Grief is much like the surf. It builds in a swell of sorrow and crashes in on us, pushing and pulling, turning and twisting our emotions. As it rolls up on the beach of our consciousness, it hisses out into drops of salty water leaking from our eyes - trickling down our cheeks in little rivulets that eventually run dry until the next wave. Some of us believe that there is something to be feared or at least avoided in the ebb and flow of grief. We believe that incoming wave is somehow harmful and we try to hold it back in as a futile manner as my 4 year old. The Bible makes it clear that grief is normal and healthy. The Book of Lamentations is an example of deep sorrow and sanctified grief. Ecclesiastes clearly states that there is a “time to morn.” The joy of religious assurance for eternity is not meant to stem the tide of human grief but to give hope for the future end to such pain. But to be human is to be awash in loss and grief and the waves keep rolling in.

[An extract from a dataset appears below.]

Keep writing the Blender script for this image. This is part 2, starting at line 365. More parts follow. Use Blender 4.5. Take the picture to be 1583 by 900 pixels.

Over the years, we discover that there are more and more losses. The swell of grief we once tried to ignore or push back is now the levee busting storm surge of complicated grief and we find we need more than the gently leaking of salty tears to express our grief. We may need more than a little help to heal. It makes sense to get that help from a professional. There are grief counselors everywhere; at funeral homes, Hospice, churches and counseling centers. We can’t realistically hold back our grief any more than we can hold back the sea. Sooner or later it pops out somewhere.

2 Comments:

At Saturday, 04 March, 2006 , Blogger Meredith said...

Dear Ken,
You must have experienced this... grief is like a tide, a swell that takes you over, only to recede again. And it keeps coming back, over and over. We cannot keep the tide of grief away, as much as we might like to. And yet, those swells that run through us, leaking out of our hearts and eyes, soften us. For me, this softening has allowed true joy to find a place in me as well. I know this experience of a sad and joyful heart - the richest feeling in the lexicon of human emotion.

Thank you, Ken.

 
At Friday, 02 February, 2007 , Anonymous Anonymous said...

Dear Ken,
I came to your site from another blog who was a nurse. I have recently had my dad pass away here at home. We had hospice come to the house and I had never met the chaplain even though he had contacted me a couple times by phone offering help. Now, reading your stories which are so compassionate and so close to home, I wonder if I should have taken the chaplain up on his assistance. I want to thank you for writing of your experiences with those whom you have known. I find them so touching and you give me hope in a world that is too often hopeless. You also give me company and so I know that I am not alone in how grief has affected me.Thank you and the best to you. Joyce H.